Does Tom Brady’s retirement bring the pocket-passing era to an end?
Tom Collins
4 February 2022
‘If I have something to say, I want it to be meaningful.’ Those were the words of Tom Brady in a 2012 interview with Jimmy Tarina. Plenty of water has passed under the bridge since, but the 44-year-old quarterback has never contradicted his mantra and he surprisingly announced his retirement from the NFL earlier this week.
Unlike most athletes, you don’t have to support the Tampa Bay Buccaneers, New England Patriots or Michigan, or even vaguely follow the NFL, to have heard his name. Tom Brady is a global product - ask someone a random American football question and they will likely guess his name as the answer - and many believe that he is the best to have ever played the sport.
Seven Super Bowl titles, five Super Bowl MVPs and three league MVPs just scratch the surface of Brady’s achievements in a blockbuster professional career that began when he was drafted by the Patriots as the 199th overall pick in the 2000 NFL Draft.
Brady was largely considered an afterthought in a draft that supposedly boasted a weak quarterback class. Scouts don’t always get it right and the stringent focus on combine statistics has allowed several future Hall Of Famers to drop numerous places down the order.
In fact, Brady was expected to come off the board in the second or third round, but a leisurely 5.26sec 40-yard dash time was enough to see his value fall quicker than a stone through water. He began his rookie year as the fourth-string quarterback for the Patriots, but quickly moved up the ranks and was the back-up to Drew Bledsoe by the time the season had ended.
Bledsoe suffered an internal injury in the fourth quarter of their home opener against the Jets in the 2001 season, which allowed Brady to take control of the offence for the first time in his professional career. New York held on to win 10-3, but that short stint was the start of the Brady era. He began the next 14 regular season games and led the Patriots to victory on 11 occasions. More importantly, they went on to win the Super Bowl.
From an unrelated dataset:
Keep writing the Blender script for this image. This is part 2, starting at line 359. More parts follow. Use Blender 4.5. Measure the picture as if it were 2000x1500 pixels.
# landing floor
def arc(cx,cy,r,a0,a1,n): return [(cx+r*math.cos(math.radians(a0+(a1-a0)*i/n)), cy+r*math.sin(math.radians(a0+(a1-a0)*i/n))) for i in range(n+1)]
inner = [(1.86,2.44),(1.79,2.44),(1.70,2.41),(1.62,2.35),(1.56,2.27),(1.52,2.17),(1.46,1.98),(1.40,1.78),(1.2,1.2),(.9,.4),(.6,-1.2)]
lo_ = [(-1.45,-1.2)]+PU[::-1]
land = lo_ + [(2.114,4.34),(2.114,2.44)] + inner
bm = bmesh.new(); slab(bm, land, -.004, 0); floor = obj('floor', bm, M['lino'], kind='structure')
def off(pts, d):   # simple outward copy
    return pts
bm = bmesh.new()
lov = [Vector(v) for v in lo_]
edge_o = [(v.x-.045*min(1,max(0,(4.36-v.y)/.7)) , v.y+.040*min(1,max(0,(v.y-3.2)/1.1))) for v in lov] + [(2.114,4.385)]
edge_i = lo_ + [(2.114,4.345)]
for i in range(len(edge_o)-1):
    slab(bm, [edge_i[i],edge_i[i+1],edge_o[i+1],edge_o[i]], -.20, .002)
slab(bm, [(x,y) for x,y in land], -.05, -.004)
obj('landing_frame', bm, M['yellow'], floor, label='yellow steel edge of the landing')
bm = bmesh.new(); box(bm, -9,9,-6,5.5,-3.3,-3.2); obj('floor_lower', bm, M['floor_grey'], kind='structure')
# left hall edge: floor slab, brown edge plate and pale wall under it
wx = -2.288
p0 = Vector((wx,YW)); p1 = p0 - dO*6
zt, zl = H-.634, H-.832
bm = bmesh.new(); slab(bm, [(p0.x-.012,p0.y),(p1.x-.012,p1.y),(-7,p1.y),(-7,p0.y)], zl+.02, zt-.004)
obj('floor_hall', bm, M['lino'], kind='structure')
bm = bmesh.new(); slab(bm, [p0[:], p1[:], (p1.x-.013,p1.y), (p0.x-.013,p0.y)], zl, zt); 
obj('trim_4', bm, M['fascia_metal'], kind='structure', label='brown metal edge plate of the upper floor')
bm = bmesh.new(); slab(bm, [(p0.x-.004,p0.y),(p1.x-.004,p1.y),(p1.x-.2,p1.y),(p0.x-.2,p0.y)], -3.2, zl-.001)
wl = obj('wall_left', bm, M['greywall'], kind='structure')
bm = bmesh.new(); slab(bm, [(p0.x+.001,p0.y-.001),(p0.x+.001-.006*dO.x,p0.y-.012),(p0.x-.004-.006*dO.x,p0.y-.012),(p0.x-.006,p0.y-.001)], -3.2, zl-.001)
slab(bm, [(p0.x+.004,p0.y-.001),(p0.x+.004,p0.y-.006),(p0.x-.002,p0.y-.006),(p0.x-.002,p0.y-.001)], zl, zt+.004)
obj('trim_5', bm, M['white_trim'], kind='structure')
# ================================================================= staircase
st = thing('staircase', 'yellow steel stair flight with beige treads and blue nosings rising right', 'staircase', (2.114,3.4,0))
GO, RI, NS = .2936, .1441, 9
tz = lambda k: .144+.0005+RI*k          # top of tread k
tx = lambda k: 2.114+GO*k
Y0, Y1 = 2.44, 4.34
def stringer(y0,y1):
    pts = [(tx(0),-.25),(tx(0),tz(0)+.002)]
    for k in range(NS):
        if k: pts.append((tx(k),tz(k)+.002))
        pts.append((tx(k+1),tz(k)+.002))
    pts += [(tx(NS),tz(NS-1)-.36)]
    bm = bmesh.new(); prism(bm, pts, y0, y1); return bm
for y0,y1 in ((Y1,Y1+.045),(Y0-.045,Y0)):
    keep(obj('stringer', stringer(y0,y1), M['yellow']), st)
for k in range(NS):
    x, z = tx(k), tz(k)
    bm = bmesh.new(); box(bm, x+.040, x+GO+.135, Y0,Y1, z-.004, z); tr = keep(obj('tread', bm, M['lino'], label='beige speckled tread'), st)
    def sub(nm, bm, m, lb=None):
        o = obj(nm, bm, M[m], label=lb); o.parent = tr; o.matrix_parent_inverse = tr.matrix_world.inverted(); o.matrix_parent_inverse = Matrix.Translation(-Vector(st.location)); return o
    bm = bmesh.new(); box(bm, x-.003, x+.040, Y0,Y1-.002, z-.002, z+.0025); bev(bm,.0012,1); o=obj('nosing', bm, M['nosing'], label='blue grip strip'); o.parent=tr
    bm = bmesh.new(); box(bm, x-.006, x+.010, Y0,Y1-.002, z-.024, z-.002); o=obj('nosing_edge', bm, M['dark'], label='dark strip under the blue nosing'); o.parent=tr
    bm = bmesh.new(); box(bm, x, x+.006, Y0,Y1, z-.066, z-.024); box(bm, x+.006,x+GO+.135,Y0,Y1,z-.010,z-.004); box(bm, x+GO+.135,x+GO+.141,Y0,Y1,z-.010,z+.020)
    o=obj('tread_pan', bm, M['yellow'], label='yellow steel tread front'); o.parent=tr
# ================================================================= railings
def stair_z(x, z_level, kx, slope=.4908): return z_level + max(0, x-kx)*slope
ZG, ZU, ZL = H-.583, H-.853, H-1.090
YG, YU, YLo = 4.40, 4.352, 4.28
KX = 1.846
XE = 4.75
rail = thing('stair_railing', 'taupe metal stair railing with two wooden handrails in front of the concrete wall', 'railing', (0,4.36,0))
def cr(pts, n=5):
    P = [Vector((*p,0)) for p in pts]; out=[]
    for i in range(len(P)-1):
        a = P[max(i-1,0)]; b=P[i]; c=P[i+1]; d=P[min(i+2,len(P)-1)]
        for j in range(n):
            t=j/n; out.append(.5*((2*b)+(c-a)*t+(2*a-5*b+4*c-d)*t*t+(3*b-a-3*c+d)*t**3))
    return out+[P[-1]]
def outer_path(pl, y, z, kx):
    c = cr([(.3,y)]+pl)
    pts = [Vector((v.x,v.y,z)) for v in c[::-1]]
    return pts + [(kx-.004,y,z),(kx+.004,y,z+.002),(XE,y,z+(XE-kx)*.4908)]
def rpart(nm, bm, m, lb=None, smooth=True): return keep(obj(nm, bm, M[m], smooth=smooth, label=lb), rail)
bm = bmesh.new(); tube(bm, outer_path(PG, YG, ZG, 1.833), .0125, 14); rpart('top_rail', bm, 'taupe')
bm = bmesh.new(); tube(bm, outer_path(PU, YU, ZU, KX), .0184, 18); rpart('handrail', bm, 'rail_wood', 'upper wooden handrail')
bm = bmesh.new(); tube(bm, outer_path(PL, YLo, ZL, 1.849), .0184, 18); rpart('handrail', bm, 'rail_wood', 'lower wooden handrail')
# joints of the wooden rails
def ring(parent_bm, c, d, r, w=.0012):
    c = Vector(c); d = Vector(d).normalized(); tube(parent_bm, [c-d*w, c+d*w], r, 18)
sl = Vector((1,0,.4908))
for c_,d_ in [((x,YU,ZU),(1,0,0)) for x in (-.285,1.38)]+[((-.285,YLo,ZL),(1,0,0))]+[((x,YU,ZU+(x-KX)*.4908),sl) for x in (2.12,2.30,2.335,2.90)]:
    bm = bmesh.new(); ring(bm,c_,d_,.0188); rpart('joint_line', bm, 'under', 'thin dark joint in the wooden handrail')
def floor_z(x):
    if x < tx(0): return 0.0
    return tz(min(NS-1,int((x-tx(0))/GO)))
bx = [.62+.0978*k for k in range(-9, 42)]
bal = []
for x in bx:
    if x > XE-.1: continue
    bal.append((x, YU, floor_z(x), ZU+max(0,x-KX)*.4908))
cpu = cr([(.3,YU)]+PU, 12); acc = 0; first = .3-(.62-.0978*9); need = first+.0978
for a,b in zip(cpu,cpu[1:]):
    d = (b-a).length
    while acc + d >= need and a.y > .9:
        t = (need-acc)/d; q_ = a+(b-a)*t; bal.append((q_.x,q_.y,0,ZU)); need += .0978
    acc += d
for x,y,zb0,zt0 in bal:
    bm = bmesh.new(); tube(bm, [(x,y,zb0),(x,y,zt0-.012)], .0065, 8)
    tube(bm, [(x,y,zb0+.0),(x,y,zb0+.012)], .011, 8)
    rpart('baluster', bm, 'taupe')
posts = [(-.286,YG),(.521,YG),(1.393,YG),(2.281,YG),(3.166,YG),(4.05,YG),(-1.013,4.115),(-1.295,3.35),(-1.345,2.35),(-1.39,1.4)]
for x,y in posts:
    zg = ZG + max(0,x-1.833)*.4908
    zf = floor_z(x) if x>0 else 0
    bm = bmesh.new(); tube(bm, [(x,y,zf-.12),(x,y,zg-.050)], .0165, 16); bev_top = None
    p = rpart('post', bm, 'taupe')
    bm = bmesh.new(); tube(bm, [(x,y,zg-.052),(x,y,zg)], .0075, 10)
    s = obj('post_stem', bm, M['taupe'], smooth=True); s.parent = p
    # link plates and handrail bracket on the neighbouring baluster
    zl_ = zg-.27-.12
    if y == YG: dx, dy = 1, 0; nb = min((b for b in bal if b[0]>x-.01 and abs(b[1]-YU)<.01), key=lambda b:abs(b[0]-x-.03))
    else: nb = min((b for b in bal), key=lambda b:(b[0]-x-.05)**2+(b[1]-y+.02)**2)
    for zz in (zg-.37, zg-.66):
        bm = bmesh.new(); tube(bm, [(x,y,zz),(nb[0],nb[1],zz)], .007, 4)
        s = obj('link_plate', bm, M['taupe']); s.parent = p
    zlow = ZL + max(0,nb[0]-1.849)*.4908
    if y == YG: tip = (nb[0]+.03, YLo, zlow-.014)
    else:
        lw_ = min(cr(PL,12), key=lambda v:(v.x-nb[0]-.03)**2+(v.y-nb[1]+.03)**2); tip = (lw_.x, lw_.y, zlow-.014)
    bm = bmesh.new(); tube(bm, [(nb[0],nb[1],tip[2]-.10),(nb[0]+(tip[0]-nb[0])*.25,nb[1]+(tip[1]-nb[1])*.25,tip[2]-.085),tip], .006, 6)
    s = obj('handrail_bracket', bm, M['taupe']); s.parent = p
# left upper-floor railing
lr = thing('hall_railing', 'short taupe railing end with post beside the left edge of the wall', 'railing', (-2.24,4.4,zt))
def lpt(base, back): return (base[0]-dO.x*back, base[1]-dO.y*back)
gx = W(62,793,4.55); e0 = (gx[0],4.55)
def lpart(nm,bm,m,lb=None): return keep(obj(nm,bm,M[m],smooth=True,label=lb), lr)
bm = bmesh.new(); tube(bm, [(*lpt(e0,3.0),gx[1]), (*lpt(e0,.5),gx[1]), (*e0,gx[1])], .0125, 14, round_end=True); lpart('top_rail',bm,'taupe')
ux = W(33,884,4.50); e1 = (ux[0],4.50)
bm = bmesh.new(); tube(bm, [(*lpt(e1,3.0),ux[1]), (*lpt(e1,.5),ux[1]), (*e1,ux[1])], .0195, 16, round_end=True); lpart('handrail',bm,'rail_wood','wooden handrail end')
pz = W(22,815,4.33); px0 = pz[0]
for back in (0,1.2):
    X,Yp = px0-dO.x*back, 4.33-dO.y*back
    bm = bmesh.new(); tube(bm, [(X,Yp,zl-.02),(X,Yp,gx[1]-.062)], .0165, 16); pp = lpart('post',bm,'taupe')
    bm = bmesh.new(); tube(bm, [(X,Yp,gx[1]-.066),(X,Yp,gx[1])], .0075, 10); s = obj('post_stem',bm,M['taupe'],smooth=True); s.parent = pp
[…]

From that moment onwards, the Patriots’ love affair with Brady flourished and back-to-back Super Bowls in 2003 and 2004 changed this slow, average pocket-passing college quarterback into a worldwide sporting icon. Who knew a guy with a 5.26s dash could ever become the best athlete on a team?
A long and illustrious 19-season career with the Patriots came to an end and you could be forgiven for thinking that Brady played in each and every Super Bowl during that timespan, such was the dominance of his leadership and connection with head coach Bill Belichick in the AFC.
The game grew around Tom Brady. Players were getting stronger, faster and new rules were slowly changing the way the game was played, yet Brady consistently remained at the top.
His contract with the Patriots expired in March 2020 and plenty questioned how he would perform in a different system, but, like at every other stage in his career, he proved the doubters wrong and won Super Bowl LV with the Tampa Bay Buccaneers. Plenty thought they could retain their crown this year, but they were knocked out by the Los Angeles Rams in a thrilling 30-27 game just eight days before Brady announced his retirement.
Still obviously capable of performing at the very top, Brady exits the sport as the desire for dual-threat quarterbacks heightens. The days of Johnny Unitas, Dan Marino and Joe Montana are long gone. Even Brett Favre, Andrew Luck, Drew Brees, Peyton Manning and, most recently, Ben Roethlisberger, have hung up their cleats. Are the days of the pocket passer over?
Cincinnati Bengals’ Joe Burrow, Green Bay Packers signal-caller Aaron Rodgers and Rams leader Matt Stafford may disagree, but they could be the last of a dying breed of pocket-passers currently considered franchise quarterbacks. Speed is of the essence now, and not just from skill positions on both sides of the ball.
John Elway played way before his time between 1983 and 1998 - he remains the only quarterback in NFL history to score a rushing touchdown in four different Super Bowls - but the recent trend for dual threat quarterbacks has become immensely popular. Who wouldn’t want a read-option offence? There is no better way to move the ball down the field.
Michael Vick changed the mindset of many coaches, and the likes of Russell Wilson, Lamar Jackson and Colin Kaepernick have followed. Even Patrick Mahomes and Josh Allen - arguably the two most exciting players in football right now - boast mouth-watering speed. You won’t see a 5.26s 40-yard time from either of those two.
Perhaps the game has finally caught up with Tom Brady and maintaining his high-level of play at the age of 44 would have become difficult. But, aside from those who support the teams he has represented, Brady’s loss from the NFL will leave a huge hole. Not only will the so-called greatest of all-time not light up our screens week-to-week, but his retirement may have brought the pocket-passing era to an end.